** Start LISTING **

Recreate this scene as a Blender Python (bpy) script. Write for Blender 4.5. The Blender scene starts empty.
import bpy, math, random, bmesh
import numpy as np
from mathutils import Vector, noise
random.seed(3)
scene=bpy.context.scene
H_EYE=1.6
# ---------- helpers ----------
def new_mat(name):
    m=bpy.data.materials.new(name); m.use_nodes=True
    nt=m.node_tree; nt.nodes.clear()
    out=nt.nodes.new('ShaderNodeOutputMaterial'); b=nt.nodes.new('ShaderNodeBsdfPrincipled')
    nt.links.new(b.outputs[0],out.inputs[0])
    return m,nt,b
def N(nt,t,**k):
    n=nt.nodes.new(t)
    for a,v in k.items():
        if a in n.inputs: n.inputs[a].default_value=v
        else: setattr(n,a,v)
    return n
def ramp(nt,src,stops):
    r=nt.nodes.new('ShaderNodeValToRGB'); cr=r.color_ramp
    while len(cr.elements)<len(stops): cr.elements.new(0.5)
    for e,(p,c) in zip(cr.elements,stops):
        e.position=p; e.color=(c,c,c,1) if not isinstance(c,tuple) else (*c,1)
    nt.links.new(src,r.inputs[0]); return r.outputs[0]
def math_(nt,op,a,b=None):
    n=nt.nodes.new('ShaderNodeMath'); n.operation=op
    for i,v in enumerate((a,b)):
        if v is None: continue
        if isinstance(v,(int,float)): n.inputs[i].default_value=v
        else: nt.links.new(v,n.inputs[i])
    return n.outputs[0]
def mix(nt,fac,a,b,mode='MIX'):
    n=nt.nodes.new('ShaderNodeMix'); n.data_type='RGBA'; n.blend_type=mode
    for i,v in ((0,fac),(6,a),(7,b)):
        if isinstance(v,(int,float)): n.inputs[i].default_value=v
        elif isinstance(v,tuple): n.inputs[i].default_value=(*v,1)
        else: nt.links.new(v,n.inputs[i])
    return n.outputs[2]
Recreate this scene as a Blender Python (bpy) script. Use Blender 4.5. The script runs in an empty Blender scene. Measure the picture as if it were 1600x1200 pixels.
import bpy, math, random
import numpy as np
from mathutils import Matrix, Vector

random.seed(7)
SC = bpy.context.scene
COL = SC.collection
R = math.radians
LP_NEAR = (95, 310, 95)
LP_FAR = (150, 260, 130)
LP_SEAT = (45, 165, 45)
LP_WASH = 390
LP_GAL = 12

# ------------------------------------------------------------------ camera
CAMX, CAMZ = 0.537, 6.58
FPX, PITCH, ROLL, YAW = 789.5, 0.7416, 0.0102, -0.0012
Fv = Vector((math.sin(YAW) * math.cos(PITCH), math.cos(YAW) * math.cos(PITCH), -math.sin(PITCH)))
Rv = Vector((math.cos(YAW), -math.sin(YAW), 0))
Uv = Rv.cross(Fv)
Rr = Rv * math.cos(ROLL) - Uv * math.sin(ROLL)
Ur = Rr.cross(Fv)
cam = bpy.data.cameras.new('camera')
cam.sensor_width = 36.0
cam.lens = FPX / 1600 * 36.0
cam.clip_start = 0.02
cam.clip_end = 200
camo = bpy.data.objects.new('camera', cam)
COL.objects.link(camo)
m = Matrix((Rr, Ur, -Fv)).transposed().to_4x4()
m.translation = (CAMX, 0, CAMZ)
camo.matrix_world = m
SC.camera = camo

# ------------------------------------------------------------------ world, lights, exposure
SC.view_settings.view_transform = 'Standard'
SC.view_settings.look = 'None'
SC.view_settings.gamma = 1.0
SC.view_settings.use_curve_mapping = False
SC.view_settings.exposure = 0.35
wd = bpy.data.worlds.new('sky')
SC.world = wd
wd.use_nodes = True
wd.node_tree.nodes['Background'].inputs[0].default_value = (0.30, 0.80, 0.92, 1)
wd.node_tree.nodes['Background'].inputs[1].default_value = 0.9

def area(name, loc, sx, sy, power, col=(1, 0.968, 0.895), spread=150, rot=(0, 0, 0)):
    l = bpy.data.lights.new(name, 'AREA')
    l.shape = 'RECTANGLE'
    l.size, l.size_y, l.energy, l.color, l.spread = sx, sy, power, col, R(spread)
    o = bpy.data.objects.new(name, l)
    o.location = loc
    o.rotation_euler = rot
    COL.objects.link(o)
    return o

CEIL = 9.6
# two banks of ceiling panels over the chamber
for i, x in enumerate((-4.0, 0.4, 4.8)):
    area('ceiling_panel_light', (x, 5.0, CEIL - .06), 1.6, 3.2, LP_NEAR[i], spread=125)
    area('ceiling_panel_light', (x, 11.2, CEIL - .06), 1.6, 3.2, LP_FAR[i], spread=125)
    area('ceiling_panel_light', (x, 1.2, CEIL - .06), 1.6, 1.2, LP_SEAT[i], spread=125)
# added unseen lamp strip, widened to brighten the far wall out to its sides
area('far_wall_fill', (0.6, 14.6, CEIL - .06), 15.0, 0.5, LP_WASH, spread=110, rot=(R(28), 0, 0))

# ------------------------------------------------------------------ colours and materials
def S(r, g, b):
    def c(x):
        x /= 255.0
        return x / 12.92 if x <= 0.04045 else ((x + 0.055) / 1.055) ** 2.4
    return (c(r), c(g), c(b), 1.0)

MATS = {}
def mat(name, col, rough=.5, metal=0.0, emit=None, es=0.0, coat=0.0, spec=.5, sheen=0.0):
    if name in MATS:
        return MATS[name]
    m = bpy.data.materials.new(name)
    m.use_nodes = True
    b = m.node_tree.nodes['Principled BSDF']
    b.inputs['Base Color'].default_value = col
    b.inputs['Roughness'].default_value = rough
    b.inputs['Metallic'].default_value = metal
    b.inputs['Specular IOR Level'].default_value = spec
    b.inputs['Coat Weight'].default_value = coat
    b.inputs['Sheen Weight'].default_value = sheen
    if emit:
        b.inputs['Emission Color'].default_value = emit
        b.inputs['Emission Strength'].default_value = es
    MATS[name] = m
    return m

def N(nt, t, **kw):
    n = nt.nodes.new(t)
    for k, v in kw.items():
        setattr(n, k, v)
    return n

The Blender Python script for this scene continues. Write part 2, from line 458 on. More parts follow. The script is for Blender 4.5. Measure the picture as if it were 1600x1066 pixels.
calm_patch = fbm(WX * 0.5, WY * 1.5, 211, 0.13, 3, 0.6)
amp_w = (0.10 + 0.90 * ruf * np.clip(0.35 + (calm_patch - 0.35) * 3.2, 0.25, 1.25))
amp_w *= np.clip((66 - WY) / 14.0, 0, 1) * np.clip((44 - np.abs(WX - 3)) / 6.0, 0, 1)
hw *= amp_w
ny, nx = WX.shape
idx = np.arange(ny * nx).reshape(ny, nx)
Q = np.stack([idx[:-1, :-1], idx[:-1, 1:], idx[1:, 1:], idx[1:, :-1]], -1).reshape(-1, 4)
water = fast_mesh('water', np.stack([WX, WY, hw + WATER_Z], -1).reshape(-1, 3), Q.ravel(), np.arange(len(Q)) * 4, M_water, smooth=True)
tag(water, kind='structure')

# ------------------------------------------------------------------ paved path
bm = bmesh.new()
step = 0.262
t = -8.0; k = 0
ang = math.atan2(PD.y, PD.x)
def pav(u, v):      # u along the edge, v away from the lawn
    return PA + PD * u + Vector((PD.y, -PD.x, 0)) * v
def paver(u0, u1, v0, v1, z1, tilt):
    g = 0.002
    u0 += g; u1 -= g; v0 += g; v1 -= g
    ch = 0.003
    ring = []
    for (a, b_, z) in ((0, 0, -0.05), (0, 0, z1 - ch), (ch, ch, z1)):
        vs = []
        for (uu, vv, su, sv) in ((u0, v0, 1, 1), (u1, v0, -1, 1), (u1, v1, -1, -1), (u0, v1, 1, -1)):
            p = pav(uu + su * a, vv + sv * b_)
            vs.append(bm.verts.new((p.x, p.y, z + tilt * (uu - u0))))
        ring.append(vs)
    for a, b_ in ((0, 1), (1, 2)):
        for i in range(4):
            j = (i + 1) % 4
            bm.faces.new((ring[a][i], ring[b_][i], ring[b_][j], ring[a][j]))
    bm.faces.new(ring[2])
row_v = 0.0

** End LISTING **

> _EXERCISE AIM_: Above are the records. Copy the lines beginning at the one that has "Recreate this scene as a Blender Python (bpy) script. Use" and ending with the one that has "from mathutils import Matrix, Vector", unchanged.

> _THE RESPONSE_:
Recreate this scene as a Blender Python (bpy) script. Use Blender 4.5. The script runs in an empty Blender scene. Measure the picture as if it were 1600x1200 pixels.
import bpy, math, random
import numpy as np
from mathutils import Matrix, Vector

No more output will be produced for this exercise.